→ **To be done**
Make an exact copy of the entries, and keep any pictures out of it.

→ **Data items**
────────────────────────────────────────
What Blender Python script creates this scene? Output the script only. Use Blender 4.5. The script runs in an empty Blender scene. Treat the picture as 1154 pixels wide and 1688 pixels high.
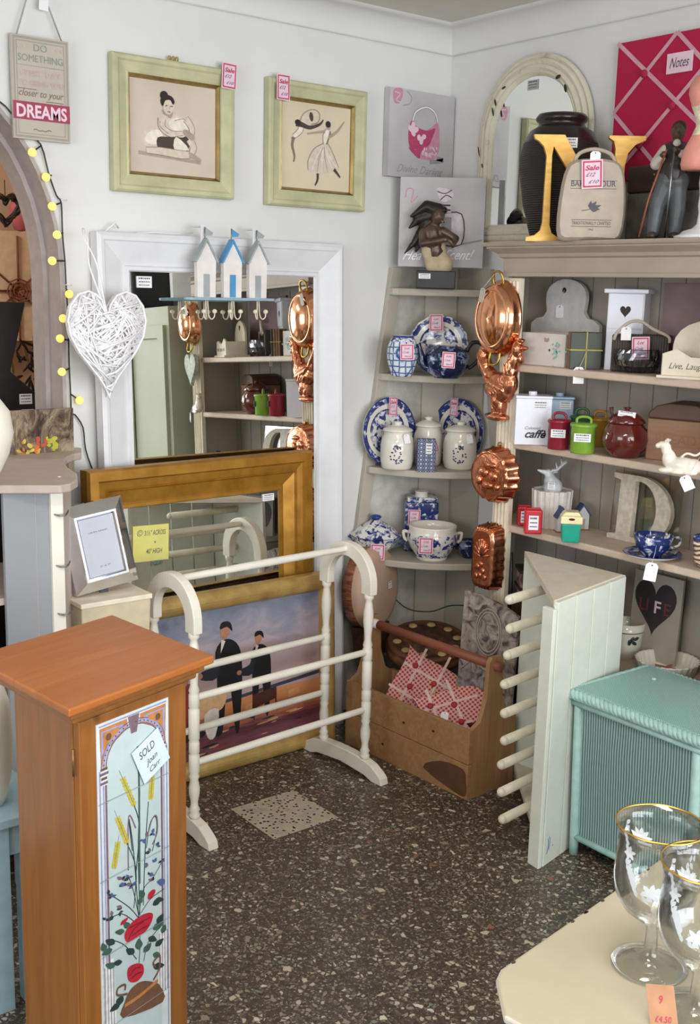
import bpy, bmesh, math, random
from mathutils import Vector, Matrix, noise
random.seed(7)
PI=math.pi
S=bpy.context.scene
COL=S.collection
# ---------------------------------------------------------------- camera
F=1850.0; CXP,CYP=577.0,844.0
PIT,ROL,YAW=[math.radians(a) for a in (11.2,1.40,38.15)]
CAM=Vector((0,0,1.6))
FW=Vector((math.sin(YAW)*math.cos(PIT),math.cos(YAW)*math.cos(PIT),-math.sin(PIT)))
_r=Vector((math.cos(YAW),-math.sin(YAW),0)); _u=_r.cross(FW)
RT=_r*math.cos(ROL)+_u*math.sin(ROL); UP=-_r*math.sin(ROL)+_u*math.cos(ROL)
cd=bpy.data.cameras.new('camera'); cam=bpy.data.objects.new('camera',cd); COL.objects.link(cam)
cd.sensor_fit='HORIZONTAL'; cd.sensor_width=36; cd.lens=F/1154*36; cd.clip_start=.05
M3=Matrix((RT,UP,-FW)).transposed(); cam.matrix_world=Matrix.Translation(CAM)@M3.to_4x4()
S.camera=cam
S.view_settings.view_transform='Standard'; S.view_settings.look='None'; S.view_settings.gamma=1
S.view_settings.use_curve_mapping=False; S.view_settings.exposure=0.42
# ---------------------------------------------------------------- daylight, back room lamp, added fill
W=bpy.data.worlds.new('sky'); S.world=W; W.use_nodes=True
W.node_tree.nodes['Background'].inputs[0].default_value=(.75,.87,1,1)
W.node_tree.nodes['Background'].inputs[1].default_value=1.0
def area(name,loc,target,sx,sy,power,color):
    l=bpy.data.lights.new(name,'AREA'); l.shape='RECTANGLE'; l.size=sx; l.size_y=sy; l.energy=power; l.color=color
    o=bpy.data.objects.new(name,l); COL.objects.link(o); o.location=loc
    d=Vector(target)-Vector(loc); o.rotation_euler=d.to_track_quat('-Z','Y').to_euler(); return o
area('shop_window_daylight',(1.15,-2.15,1.55),(1.15,3,1.3),3.4,1.7,125,(.94,.97,1))
area('side_window_daylight',(-2.35,0.9,1.6),(3,1.2,1.3),2.2,1.4,38,(.94,.97,1))
area('added_ceiling_fill',(0.55,0.55,2.46),(0.55,0.55,0),1.1,.5,26,(1,.94,.86))  # unseen overhead fill, added to brighten the room and its shelves
area('back_room_lamp_light',(0.5,4.3,2.3),(1.0,5,1.2),.6,.6,20,(1,.90,.76))
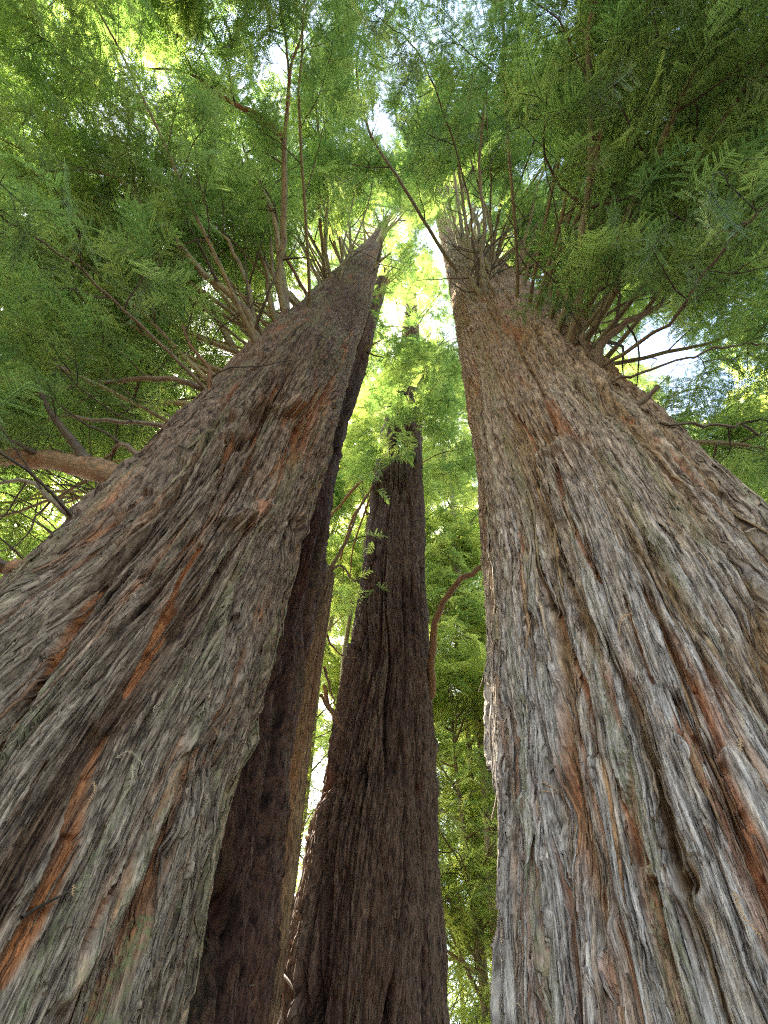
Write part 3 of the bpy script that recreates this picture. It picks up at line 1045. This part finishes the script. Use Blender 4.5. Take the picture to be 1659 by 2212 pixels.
LIMBS_E = [
    ([(1050, 632), (1040, 560), (1047, 480), (1036, 380), (1042, 260), (1060, 160)], (0.7, 1.3, 2.0, 2.6, 3.1), 0.062, 0.015, 4, M_LIMB, 0.7),
    ([(988, 588), (930, 500), (870, 400), (810, 310), (785, 240), (770, 150), (790, 40)], (0.6, 1.2, 1.8, 2.2, 2.7, 3.2), 0.058, 0.02, 5, M_LIMB, 0.5),
    ([(1028, 600), (1012, 520), (1000, 430), (985, 300), (980, 180)], (1.0, 2.0, 3.2, 4.2), 0.065, 0.02, 4, M_LIMB, 1.2),
    ([(965, 480), (945, 400), (940, 300), (930, 200)], (1.6, 3.0, 4.0), 0.06, 0.02, 4, M_LIMB, 1.2),
    ([(1010, 560), (990, 440), (975, 330), (965, 240)], (1.8, 3.4, 4.4), 0.075, 0.02, 4, M_LIMB, 1.2),
    ([(1062, 560), (1080, 450), (1112, 330), (1135, 220), (1150, 120)], (1.0, 2.0, 2.9, 3.6), 0.055, 0.015, 5, M_LIMB, 1.0),
    ([(1072, 570), (1140, 510), (1210, 430), (1290, 400), (1390, 370)], (0.6, 1.2, 1.7, 2.2), 0.05, 0.015, 5, M_LIMB, 1.0),
    ([(1070, 560), (1120, 440), (1190, 340), (1260, 290), (1330, 200)], (0.9, 1.7, 2.3, 2.8), 0.05, 0.015, 5, M_LIMB, 1.0),
    ([(1110, 590), (1180, 560), (1270, 520), (1360, 500), (1470, 430)], (0.5, 1.0, 1.4, 1.9), 0.045, 0.015, 6, M_LIMB, 0.8),
    ([(1120, 595), (1200, 600), (1300, 590), (1420, 560), (1560, 520)], (0.4, 0.8, 1.2, 1.7), 0.04, 0.015, 6, M_LIMB, 0.6),
    ([(1292, 795), (1300, 745), (1350, 700), (1420, 660), (1465, 610), (1560, 560)], (0.2, 0.4, 0.7, 1.0, 1.4), 0.06, 0.018, 7, M_LIMB, 0.3),
    ([(1285, 790), (1262, 740), (1255, 660), (1262, 590), (1240, 500)], (0.2, 0.5, 0.8, 1.2), 0.03, 0.012, 6, M_LIMB, 0.3),
    ([(1240, 715), (1300, 690), (1360, 650), (1440, 620), (1540, 600)], (0.2, 0.4, 0.7, 1.0), 0.03, 0.012, 6, M_LIMB, 0.3),
    ([(1180, 645), (1260, 610), (1380, 560), (1450, 480), (1510, 310), (1555, 250), (1560, 170)], (0.3, 0.6, 0.9, 1.2, 1.5, 1.8), 0.05, 0.015, 7, M_LIMB, 0.3),
]
NEAR_E = [([(1068, 562), (1120, 400), (1180, 250), (1260, 150), (1400, 60), (1560, 20)], (0.5, -0.3, -1.4, -2.7, -3.8)),
          ([(1030, 600), (1010, 420), (960, 250), (900, 110), (810, 30)], (0.6, 0.0, -1.3, -2.6)),
          ([(1180, 645), (1320, 540), (1450, 420), (1560, 300), (1650, 200)], (0.1, -0.5, -1.3, -2.1)),
          ([(1120, 595), (1260, 420), (1340, 280), (1420, 180), (1560, 120)], (0.4, -0.4, -1.5, -2.5)),
          ([(1060, 560), (1060, 380), (1050, 200), (1080, 60), (1160, -60)], (0.6, -0.2, -1.6, -2.9)),
          ([(1292, 795), (1440, 700), (1540, 560), (1620, 470), (1720, 420)], (0.1, -0.2, -0.7, -1.2))]
NEAR_A = [([(640, 660), (480, 500), (330, 330), (200, 180), (80, 70)], (0.5, 0.2, -0.9, -2.0)),
          ([(700, 600), (600, 400), (480, 200), (400, 40), (330, -80)], (0.6, -0.1, -1.5, -2.8)),
          ([(455, 850), (300, 700), (150, 560), (20, 480), (-90, 400)], (0.2, 0.1, -0.4, -0.9))]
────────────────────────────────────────
→ **Response to the task**
What Blender Python script creates this scene? Output the script only. Use Blender 4.5. The script runs in an empty Blender scene. Treat the picture as 1154 pixels wide and 1688 pixels high.
import bpy, bmesh, math, random
from mathutils import Vector, Matrix, noise
random.seed(7)
PI=math.pi
S=bpy.context.scene
COL=S.collection
# ---------------------------------------------------------------- camera
F=1850.0; CXP,CYP=577.0,844.0
PIT,ROL,YAW=[math.radians(a) for a in (11.2,1.40,38.15)]
CAM=Vector((0,0,1.6))
FW=Vector((math.sin(YAW)*math.cos(PIT),math.cos(YAW)*math.cos(PIT),-math.sin(PIT)))
_r=Vector((math.cos(YAW),-math.sin(YAW),0)); _u=_r.cross(FW)
RT=_r*math.cos(ROL)+_u*math.sin(ROL); UP=-_r*math.sin(ROL)+_u*math.cos(ROL)
cd=bpy.data.cameras.new('camera'); cam=bpy.data.objects.new('camera',cd); COL.objects.link(cam)
cd.sensor_fit='HORIZONTAL'; cd.sensor_width=36; cd.lens=F/1154*36; cd.clip_start=.05
M3=Matrix((RT,UP,-FW)).transposed(); cam.matrix_world=Matrix.Translation(CAM)@M3.to_4x4()
S.camera=cam
S.view_settings.view_transform='Standard'; S.view_settings.look='None'; S.view_settings.gamma=1
S.view_settings.use_curve_mapping=False; S.view_settings.exposure=0.42
# ---------------------------------------------------------------- daylight, back room lamp, added fill
W=bpy.data.worlds.new('sky'); S.world=W; W.use_nodes=True
W.node_tree.nodes['Background'].inputs[0].default_value=(.75,.87,1,1)
W.node_tree.nodes['Background'].inputs[1].default_value=1.0
def area(name,loc,target,sx,sy,power,color):
    l=bpy.data.lights.new(name,'AREA'); l.shape='RECTANGLE'; l.size=sx; l.size_y=sy; l.energy=power; l.color=color
    o=bpy.data.objects.new(name,l); COL.objects.link(o); o.location=loc
    d=Vector(target)-Vector(loc); o.rotation_euler=d.to_track_quat('-Z','Y').to_euler(); return o
area('shop_window_daylight',(1.15,-2.15,1.55),(1.15,3,1.3),3.4,1.7,125,(.94,.97,1))
area('side_window_daylight',(-2.35,0.9,1.6),(3,1.2,1.3),2.2,1.4,38,(.94,.97,1))
area('added_ceiling_fill',(0.55,0.55,2.46),(0.55,0.55,0),1.1,.5,26,(1,.94,.86))  # unseen overhead fill, added to brighten the room and its shelves
area('back_room_lamp_light',(0.5,4.3,2.3),(1.0,5,1.2),.6,.6,20,(1,.90,.76))
Write part 3 of the bpy script that recreates this picture. It picks up at line 1045. This part finishes the script. Use Blender 4.5. Take the picture to be 1659 by 2212 pixels.
LIMBS_E = [
    ([(1050, 632), (1040, 560), (1047, 480), (1036, 380), (1042, 260), (1060, 160)], (0.7, 1.3, 2.0, 2.6, 3.1), 0.062, 0.015, 4, M_LIMB, 0.7),
    ([(988, 588), (930, 500), (870, 400), (810, 310), (785, 240), (770, 150), (790, 40)], (0.6, 1.2, 1.8, 2.2, 2.7, 3.2), 0.058, 0.02, 5, M_LIMB, 0.5),
    ([(1028, 600), (1012, 520), (1000, 430), (985, 300), (980, 180)], (1.0, 2.0, 3.2, 4.2), 0.065, 0.02, 4, M_LIMB, 1.2),
    ([(965, 480), (945, 400), (940, 300), (930, 200)], (1.6, 3.0, 4.0), 0.06, 0.02, 4, M_LIMB, 1.2),
    ([(1010, 560), (990, 440), (975, 330), (965, 240)], (1.8, 3.4, 4.4), 0.075, 0.02, 4, M_LIMB, 1.2),
    ([(1062, 560), (1080, 450), (1112, 330), (1135, 220), (1150, 120)], (1.0, 2.0, 2.9, 3.6), 0.055, 0.015, 5, M_LIMB, 1.0),
    ([(1072, 570), (1140, 510), (1210, 430), (1290, 400), (1390, 370)], (0.6, 1.2, 1.7, 2.2), 0.05, 0.015, 5, M_LIMB, 1.0),
    ([(1070, 560), (1120, 440), (1190, 340), (1260, 290), (1330, 200)], (0.9, 1.7, 2.3, 2.8), 0.05, 0.015, 5, M_LIMB, 1.0),
    ([(1110, 590), (1180, 560), (1270, 520), (1360, 500), (1470, 430)], (0.5, 1.0, 1.4, 1.9), 0.045, 0.015, 6, M_LIMB, 0.8),
    ([(1120, 595), (1200, 600), (1300, 590), (1420, 560), (1560, 520)], (0.4, 0.8, 1.2, 1.7), 0.04, 0.015, 6, M_LIMB, 0.6),
    ([(1292, 795), (1300, 745), (1350, 700), (1420, 660), (1465, 610), (1560, 560)], (0.2, 0.4, 0.7, 1.0, 1.4), 0.06, 0.018, 7, M_LIMB, 0.3),
    ([(1285, 790), (1262, 740), (1255, 660), (1262, 590), (1240, 500)], (0.2, 0.5, 0.8, 1.2), 0.03, 0.012, 6, M_LIMB, 0.3),
    ([(1240, 715), (1300, 690), (1360, 650), (1440, 620), (1540, 600)], (0.2, 0.4, 0.7, 1.0), 0.03, 0.012, 6, M_LIMB, 0.3),
    ([(1180, 645), (1260, 610), (1380, 560), (1450, 480), (1510, 310), (1555, 250), (1560, 170)], (0.3, 0.6, 0.9, 1.2, 1.5, 1.8), 0.05, 0.015, 7, M_LIMB, 0.3),
]
NEAR_E = [([(1068, 562), (1120, 400), (1180, 250), (1260, 150), (1400, 60), (1560, 20)], (0.5, -0.3, -1.4, -2.7, -3.8)),
          ([(1030, 600), (1010, 420), (960, 250), (900, 110), (810, 30)], (0.6, 0.0, -1.3, -2.6)),
          ([(1180, 645), (1320, 540), (1450, 420), (1560, 300), (1650, 200)], (0.1, -0.5, -1.3, -2.1)),
          ([(1120, 595), (1260, 420), (1340, 280), (1420, 180), (1560, 120)], (0.4, -0.4, -1.5, -2.5)),
          ([(1060, 560), (1060, 380), (1050, 200), (1080, 60), (1160, -60)], (0.6, -0.2, -1.6, -2.9)),
          ([(1292, 795), (1440, 700), (1540, 560), (1620, 470), (1720, 420)], (0.1, -0.2, -0.7, -1.2))]
NEAR_A = [([(640, 660), (480, 500), (330, 330), (200, 180), (80, 70)], (0.5, 0.2, -0.9, -2.0)),
          ([(700, 600), (600, 400), (480, 200), (400, 40), (330, -80)], (0.6, -0.1, -1.5, -2.8)),
          ([(455, 850), (300, 700), (150, 560), (20, 480), (-90, 400)], (0.2, 0.1, -0.4, -0.9))]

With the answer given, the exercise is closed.